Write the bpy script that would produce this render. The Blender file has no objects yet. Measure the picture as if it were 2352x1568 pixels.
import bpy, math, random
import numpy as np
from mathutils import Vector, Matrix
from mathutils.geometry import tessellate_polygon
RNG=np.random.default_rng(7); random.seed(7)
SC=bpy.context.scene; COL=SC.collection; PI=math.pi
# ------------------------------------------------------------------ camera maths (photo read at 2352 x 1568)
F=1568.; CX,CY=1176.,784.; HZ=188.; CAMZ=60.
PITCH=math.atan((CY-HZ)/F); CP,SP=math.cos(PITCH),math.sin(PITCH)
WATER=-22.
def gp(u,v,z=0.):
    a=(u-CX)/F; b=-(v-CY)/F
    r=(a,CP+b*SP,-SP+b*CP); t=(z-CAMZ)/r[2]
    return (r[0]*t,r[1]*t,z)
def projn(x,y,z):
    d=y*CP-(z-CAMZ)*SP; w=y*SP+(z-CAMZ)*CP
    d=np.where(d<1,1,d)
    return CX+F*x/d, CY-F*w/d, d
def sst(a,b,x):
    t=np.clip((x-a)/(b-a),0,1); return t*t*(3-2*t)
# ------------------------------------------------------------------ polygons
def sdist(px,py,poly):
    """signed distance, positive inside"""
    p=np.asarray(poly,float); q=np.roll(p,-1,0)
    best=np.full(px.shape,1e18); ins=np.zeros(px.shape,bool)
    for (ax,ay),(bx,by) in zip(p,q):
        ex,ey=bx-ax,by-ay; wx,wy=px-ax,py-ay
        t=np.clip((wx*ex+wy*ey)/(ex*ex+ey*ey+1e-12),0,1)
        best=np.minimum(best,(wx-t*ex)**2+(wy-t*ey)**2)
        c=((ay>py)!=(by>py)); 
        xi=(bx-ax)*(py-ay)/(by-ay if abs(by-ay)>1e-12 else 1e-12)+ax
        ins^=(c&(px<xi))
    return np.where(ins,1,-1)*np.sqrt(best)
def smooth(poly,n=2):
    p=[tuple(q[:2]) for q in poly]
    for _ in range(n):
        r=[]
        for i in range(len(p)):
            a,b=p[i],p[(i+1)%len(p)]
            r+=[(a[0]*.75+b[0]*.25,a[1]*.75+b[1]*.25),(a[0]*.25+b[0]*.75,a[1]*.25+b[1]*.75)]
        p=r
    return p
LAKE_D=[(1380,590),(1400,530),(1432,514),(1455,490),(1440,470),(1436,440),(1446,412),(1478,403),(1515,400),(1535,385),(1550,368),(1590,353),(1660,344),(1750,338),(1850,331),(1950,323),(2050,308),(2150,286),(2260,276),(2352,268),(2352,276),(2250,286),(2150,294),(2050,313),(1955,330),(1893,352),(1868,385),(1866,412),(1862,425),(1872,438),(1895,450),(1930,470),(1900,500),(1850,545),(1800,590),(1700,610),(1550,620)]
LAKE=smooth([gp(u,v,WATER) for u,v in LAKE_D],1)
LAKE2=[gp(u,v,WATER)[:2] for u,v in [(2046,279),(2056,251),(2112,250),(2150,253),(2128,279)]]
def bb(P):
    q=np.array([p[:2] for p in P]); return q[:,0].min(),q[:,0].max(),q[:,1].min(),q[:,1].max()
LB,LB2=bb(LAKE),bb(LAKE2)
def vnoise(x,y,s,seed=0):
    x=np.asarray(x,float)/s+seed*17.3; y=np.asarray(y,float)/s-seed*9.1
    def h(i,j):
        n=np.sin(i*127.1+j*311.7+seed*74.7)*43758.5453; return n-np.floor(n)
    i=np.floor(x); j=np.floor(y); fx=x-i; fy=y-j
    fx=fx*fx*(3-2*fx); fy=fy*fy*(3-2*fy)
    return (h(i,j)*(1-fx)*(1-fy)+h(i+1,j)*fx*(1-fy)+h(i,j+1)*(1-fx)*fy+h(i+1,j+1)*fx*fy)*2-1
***
> _EXERCISE_:
Write the material out exactly, with nothing left out.

> _TASK OUTPUT_:
Write the bpy script that would produce this render. The Blender file has no objects yet. Measure the picture as if it were 2352x1568 pixels.
import bpy, math, random
import numpy as np
from mathutils import Vector, Matrix
from mathutils.geometry import tessellate_polygon
RNG=np.random.default_rng(7); random.seed(7)
SC=bpy.context.scene; COL=SC.collection; PI=math.pi
# ------------------------------------------------------------------ camera maths (photo read at 2352 x 1568)
F=1568.; CX,CY=1176.,784.; HZ=188.; CAMZ=60.
PITCH=math.atan((CY-HZ)/F); CP,SP=math.cos(PITCH),math.sin(PITCH)
WATER=-22.
def gp(u,v,z=0.):
    a=(u-CX)/F; b=-(v-CY)/F
    r=(a,CP+b*SP,-SP+b*CP); t=(z-CAMZ)/r[2]
    return (r[0]*t,r[1]*t,z)
def projn(x,y,z):
    d=y*CP-(z-CAMZ)*SP; w=y*SP+(z-CAMZ)*CP
    d=np.where(d<1,1,d)
    return CX+F*x/d, CY-F*w/d, d
def sst(a,b,x):
    t=np.clip((x-a)/(b-a),0,1); return t*t*(3-2*t)
# ------------------------------------------------------------------ polygons
def sdist(px,py,poly):
    """signed distance, positive inside"""
    p=np.asarray(poly,float); q=np.roll(p,-1,0)
    best=np.full(px.shape,1e18); ins=np.zeros(px.shape,bool)
    for (ax,ay),(bx,by) in zip(p,q):
        ex,ey=bx-ax,by-ay; wx,wy=px-ax,py-ay
        t=np.clip((wx*ex+wy*ey)/(ex*ex+ey*ey+1e-12),0,1)
        best=np.minimum(best,(wx-t*ex)**2+(wy-t*ey)**2)
        c=((ay>py)!=(by>py)); 
        xi=(bx-ax)*(py-ay)/(by-ay if abs(by-ay)>1e-12 else 1e-12)+ax
        ins^=(c&(px<xi))
    return np.where(ins,1,-1)*np.sqrt(best)
def smooth(poly,n=2):
    p=[tuple(q[:2]) for q in poly]
    for _ in range(n):
        r=[]
        for i in range(len(p)):
            a,b=p[i],p[(i+1)%len(p)]
            r+=[(a[0]*.75+b[0]*.25,a[1]*.75+b[1]*.25),(a[0]*.25+b[0]*.75,a[1]*.25+b[1]*.75)]
        p=r
    return p
LAKE_D=[(1380,590),(1400,530),(1432,514),(1455,490),(1440,470),(1436,440),(1446,412),(1478,403),(1515,400),(1535,385),(1550,368),(1590,353),(1660,344),(1750,338),(1850,331),(1950,323),(2050,308),(2150,286),(2260,276),(2352,268),(2352,276),(2250,286),(2150,294),(2050,313),(1955,330),(1893,352),(1868,385),(1866,412),(1862,425),(1872,438),(1895,450),(1930,470),(1900,500),(1850,545),(1800,590),(1700,610),(1550,620)]
LAKE=smooth([gp(u,v,WATER) for u,v in LAKE_D],1)
LAKE2=[gp(u,v,WATER)[:2] for u,v in [(2046,279),(2056,251),(2112,250),(2150,253),(2128,279)]]
def bb(P):
    q=np.array([p[:2] for p in P]); return q[:,0].min(),q[:,0].max(),q[:,1].min(),q[:,1].max()
LB,LB2=bb(LAKE),bb(LAKE2)
def vnoise(x,y,s,seed=0):
    x=np.asarray(x,float)/s+seed*17.3; y=np.asarray(y,float)/s-seed*9.1
    def h(i,j):
        n=np.sin(i*127.1+j*311.7+seed*74.7)*43758.5453; return n-np.floor(n)
    i=np.floor(x); j=np.floor(y); fx=x-i; fy=y-j
    fx=fx*fx*(3-2*fx); fy=fy*fy*(3-2*fy)
    return (h(i,j)*(1-fx)*(1-fy)+h(i+1,j)*fx*(1-fy)+h(i,j+1)*(1-fx)*fy+h(i+1,j+1)*fx*fy)*2-1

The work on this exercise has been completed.